There are already a host of larger projects underway in the UK today, with R-ECO currently constructing the UK’s first ever solar park in Cornwall. Even the National Trust is getting on board – it is in the process of looking at how it will use up to 200 buildings next year to generate its own electricity to help combat climate change.

All you need to do is look up at the roofs of buildings around you to see the increasing popularity of this technology. Solar panels are popping up everywhere - on public buildings, education facilities and even social housing projects and private dwellings.

So, in these continuing difficult times, it makes sense to consider extending your knowledge-base into this area to reap your share of this potentially profitable business opportunity. There are many course available, including one provided by NICEIC which has been designed to provide experienced electricians with the necessary skills for basic design, installation, commission and servicing of Solar PV systems. I will also deliver a certificate of competence to individuals who wish to apply to join the MCS Installer Scheme.

The NICEIC Solar PV course covers the majority of small scale Photovoltaic systems currently installed within the British Isles. It will also cover information required to design, install, commission, service and fault find.

There are plenty of other courses available. Surely it is worth doing a bit of homework to find out what is involved and to further investigate what opportunities this market may offer in your region.

I am interested to hear your views...have you taken a course? Was it worth the money? And do you see a future for photovoltaic technology in the UK?

E-mail me your thoughts

Reg Dixon, Consultant, Niftylift Ltd

At present energy costs it makes no economic sense to install PV panels whilst these remain at the order of £5 per uninstalled watt.

Organisations funded by the taxpayer should at present cost/technology levels be prevented from such senseless investment.

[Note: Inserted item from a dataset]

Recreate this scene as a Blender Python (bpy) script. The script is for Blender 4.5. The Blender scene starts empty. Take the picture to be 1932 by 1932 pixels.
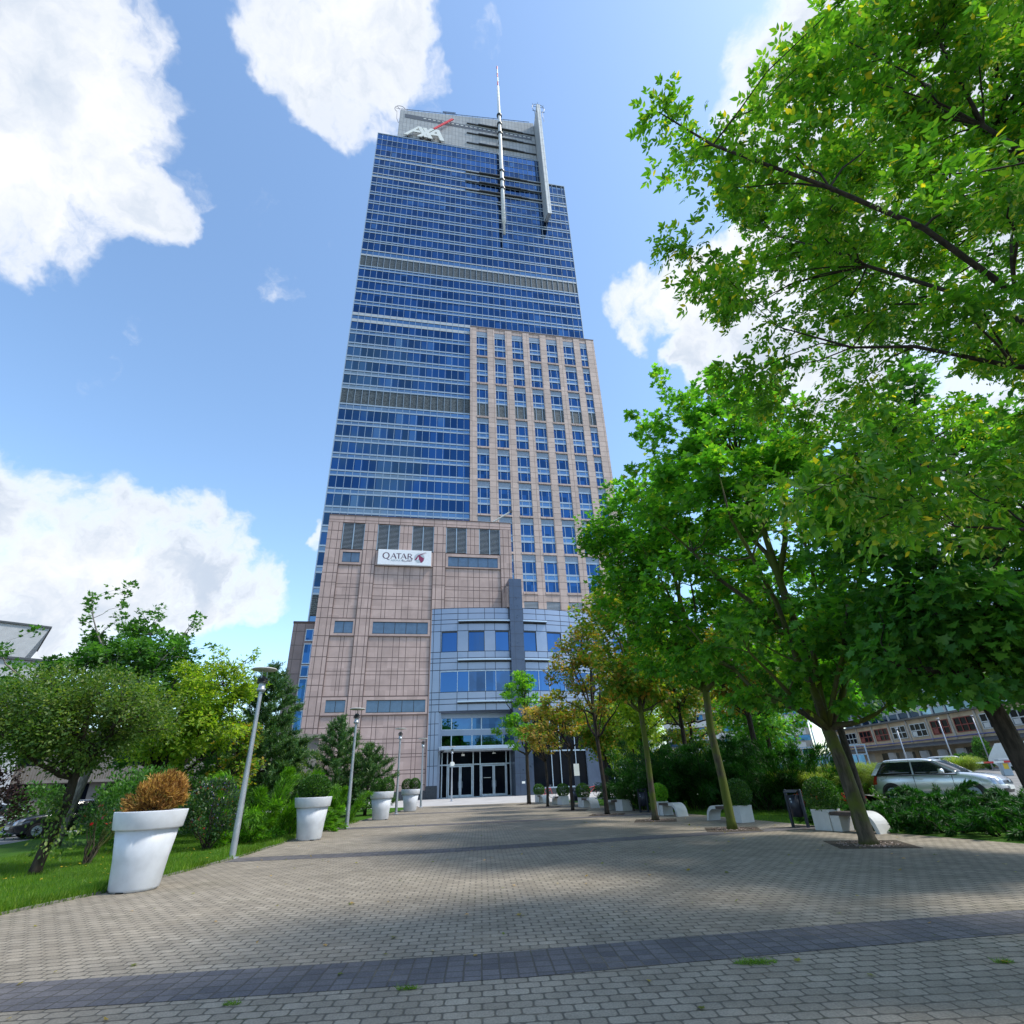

Currently (sic) talk of selling excess PV energy to the national grid is just the usual dimensionless 'politician speak'.

Equally the double glazing and small windmill industries market similarly uneconomic products for locations where regular energy sources are available.

However there is money to be made from these and other green fashion products and it seems odd that the UK govt for all it's 'green opportunities' talk does so little to stimulate UK research and manufacture.

By way of example, present day large/ugly PV panels with their miserable conversion efficiencies of a few % will be overtaken by those capable of economically converting more than 20% of incident energy.